At the AXIA trading desks.
Tuesday 5th & Wednesday 6th November 2024,
London, England.

“It can’t be this good! Just wait…” so says Mario Kyriacou. He’s dressed in all black sweats, trainers—and right where the crown lies heavy fits the trader’s most favoured headgear: Make America Great Again in classic red.

The demands of a forward-looking prop firm place Kyriacou in many roles, but tonight he plays the traditional risk manager. An entire wall of monitors—and more—lines his room: The Risk Room. Grids display trader positions, other information, P&Ls, and pending orders. Other windows show monitoring, trading, tracking, failsafes, and price ladders—all forming the central nexus of a 150-trader firm spanning London, Limassol, Wrocław and beyond. And his instincts are sharp—“Amedeo—check the risk, see if anyone’s tryin’ to fade that crap,” he interjects into the long night as some flow and headlines blip the price ladders. After managing so many traders, each with their attitudes, behaviours, styles and risk profiles—he knows the response mechanisms, that Pavlovian desire for that one more mouse tap; one more small fade that surely will turn out well…

But now he stands before these monitors, chest out, hands behind his back, looking further—beyond—like a ship's Captain fitted with their Navy command ball cap on Deck. Because just over the beyond is always trouble.

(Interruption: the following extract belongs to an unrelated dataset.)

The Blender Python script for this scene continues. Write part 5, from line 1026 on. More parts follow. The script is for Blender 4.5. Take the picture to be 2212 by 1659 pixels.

Yet since midnight it’s been clean—too clean. The traders firm wide are doing well, building P&L slowly, squirrelling it away, and waiting for something. Shorts in Treasury futures, the Euro; longs in the S&P and CME’s Bitcoin futures. It’s all paying out.

But where is the twist? The drama! The markets just keep… going. No sharp reversals, no counterintuitive stuff going on. If you wanted the Trump Trade, you could just get on, and the market doesn’t want to even give you a real challenge getting it. The traders keep building and building, some crossed six-figures P&L on the night long ago, others are about to cross that threshold too. But there is always that moment, Kyriacou says, where it all goes to hell; that clincher moment—the twist!the fight!—and then the traders resurface, pull through and go home. He calls all of this a “wobble,” but he isn’t one for dramatics either.